If people still want a scope parameter, they must define it in a way that it doesn't require vendor-specific knowledge. I am not sure this is possible or that useful.

EHL


On 4/16/10 8:25 AM, "Justin Smith" <justinsm@microsoft.com> wrote:

It isn't clear to me how those options are better for interop than a scope parameter in the token request.

Also, the proposal forces the protected resource to know the context of the request and respond with the appropriate URI. This simply won't work in many situations. For example, let's say foo.com and bar.com may be bundled and available individualy. A client might need one access token that grants permission to both resources, another client might only get an access token that grants permission to one resource. With the proposal below, foo.com can't respond with the correct value in the 401 (should the URI reference the individual service or the bundle).



From: Manger, James H [mailto:James.H.Manger@team.telstra.com]
Sent: Thursday, April 15, 2010 9:44 PM
To: Justin Smith; OAuth WG
Subject: RE: [OAUTH-WG] Issue: Scope parameter

> So, let's say there is an Authorization Server available at http://as.com and it protects the http://foo.com and http://bar.com resources.

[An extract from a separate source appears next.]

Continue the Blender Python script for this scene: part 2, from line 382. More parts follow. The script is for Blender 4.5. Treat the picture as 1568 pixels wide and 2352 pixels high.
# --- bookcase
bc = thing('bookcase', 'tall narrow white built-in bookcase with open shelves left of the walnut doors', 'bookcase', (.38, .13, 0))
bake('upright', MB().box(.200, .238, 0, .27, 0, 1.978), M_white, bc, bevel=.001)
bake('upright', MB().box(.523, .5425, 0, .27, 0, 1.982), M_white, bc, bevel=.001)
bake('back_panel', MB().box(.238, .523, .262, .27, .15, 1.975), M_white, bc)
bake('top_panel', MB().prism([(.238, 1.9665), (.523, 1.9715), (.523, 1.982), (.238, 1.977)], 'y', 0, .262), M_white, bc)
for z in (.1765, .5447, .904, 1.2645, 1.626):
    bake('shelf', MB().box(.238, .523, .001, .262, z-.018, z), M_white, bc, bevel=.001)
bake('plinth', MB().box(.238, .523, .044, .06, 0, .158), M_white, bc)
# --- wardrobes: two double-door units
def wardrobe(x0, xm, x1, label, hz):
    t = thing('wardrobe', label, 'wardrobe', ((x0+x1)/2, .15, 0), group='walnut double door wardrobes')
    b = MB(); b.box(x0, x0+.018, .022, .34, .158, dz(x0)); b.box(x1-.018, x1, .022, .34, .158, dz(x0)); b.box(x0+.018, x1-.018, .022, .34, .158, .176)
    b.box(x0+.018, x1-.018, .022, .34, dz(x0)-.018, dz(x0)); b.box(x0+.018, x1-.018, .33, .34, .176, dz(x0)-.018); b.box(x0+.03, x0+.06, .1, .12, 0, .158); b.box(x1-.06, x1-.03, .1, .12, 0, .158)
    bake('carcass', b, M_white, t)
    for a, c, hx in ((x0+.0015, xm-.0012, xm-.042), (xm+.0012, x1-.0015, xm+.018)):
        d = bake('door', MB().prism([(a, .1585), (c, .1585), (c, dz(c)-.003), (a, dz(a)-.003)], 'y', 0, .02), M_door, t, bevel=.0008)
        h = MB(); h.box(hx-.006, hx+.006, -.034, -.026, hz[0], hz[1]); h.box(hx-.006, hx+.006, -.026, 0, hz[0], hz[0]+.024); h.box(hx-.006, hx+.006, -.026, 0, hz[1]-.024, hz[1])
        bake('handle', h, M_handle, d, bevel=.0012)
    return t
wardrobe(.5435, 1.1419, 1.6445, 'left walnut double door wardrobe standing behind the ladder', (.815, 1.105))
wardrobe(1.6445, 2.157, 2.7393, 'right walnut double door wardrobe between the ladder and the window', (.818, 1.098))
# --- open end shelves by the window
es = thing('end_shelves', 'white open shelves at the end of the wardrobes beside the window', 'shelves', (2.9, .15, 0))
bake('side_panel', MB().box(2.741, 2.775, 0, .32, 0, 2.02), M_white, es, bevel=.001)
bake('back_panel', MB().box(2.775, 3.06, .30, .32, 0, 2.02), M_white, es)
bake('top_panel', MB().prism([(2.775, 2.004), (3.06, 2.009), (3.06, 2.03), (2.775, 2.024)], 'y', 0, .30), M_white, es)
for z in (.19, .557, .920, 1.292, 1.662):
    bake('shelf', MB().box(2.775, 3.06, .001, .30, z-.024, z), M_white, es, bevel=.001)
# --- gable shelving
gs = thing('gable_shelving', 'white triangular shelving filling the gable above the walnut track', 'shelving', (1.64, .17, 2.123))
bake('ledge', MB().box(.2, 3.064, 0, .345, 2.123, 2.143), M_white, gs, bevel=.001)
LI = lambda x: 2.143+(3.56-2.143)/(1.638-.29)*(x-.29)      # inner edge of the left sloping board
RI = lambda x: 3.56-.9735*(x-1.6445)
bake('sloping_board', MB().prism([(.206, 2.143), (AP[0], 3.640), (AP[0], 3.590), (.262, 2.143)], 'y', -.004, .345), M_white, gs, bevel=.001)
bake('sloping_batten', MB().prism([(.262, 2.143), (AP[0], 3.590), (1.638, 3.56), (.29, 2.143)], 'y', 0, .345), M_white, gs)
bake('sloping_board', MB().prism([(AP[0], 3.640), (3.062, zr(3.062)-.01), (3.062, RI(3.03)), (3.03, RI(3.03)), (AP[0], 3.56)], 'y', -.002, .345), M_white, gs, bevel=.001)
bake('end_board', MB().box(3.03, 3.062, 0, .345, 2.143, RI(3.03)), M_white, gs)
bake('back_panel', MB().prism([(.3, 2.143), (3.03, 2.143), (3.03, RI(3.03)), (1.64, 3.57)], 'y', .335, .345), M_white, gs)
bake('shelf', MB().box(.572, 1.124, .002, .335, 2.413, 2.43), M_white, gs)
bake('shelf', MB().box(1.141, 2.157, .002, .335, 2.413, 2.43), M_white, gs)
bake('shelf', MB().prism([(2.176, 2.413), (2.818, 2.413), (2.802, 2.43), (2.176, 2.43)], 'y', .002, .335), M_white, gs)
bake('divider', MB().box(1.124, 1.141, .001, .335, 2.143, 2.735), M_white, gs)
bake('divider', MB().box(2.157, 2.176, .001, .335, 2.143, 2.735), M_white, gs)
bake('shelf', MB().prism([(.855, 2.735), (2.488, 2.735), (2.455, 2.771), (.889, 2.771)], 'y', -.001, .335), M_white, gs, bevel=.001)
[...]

> A client requests  http://foo.com. The foo.com server responds with a WWW-Auth that contains the http://as.com URI. The client then sends an access token request to http://as.com. Is that right?

> If so, then how does http://as.com know that the intended resource is http://foo.com?


Foo.com should point the client at, say, http://as.com/foo/ or http://foo.as.com/ or http://as.com/?scope=foo or http://as.com/?encrypted_resource_id=273648264287642 or whatever it has agreed to with its AS.
The WWW-Auth response from foo.com should not be just http://as.com.
Foo is much better placed to know it shares as.com with Bar than a client is.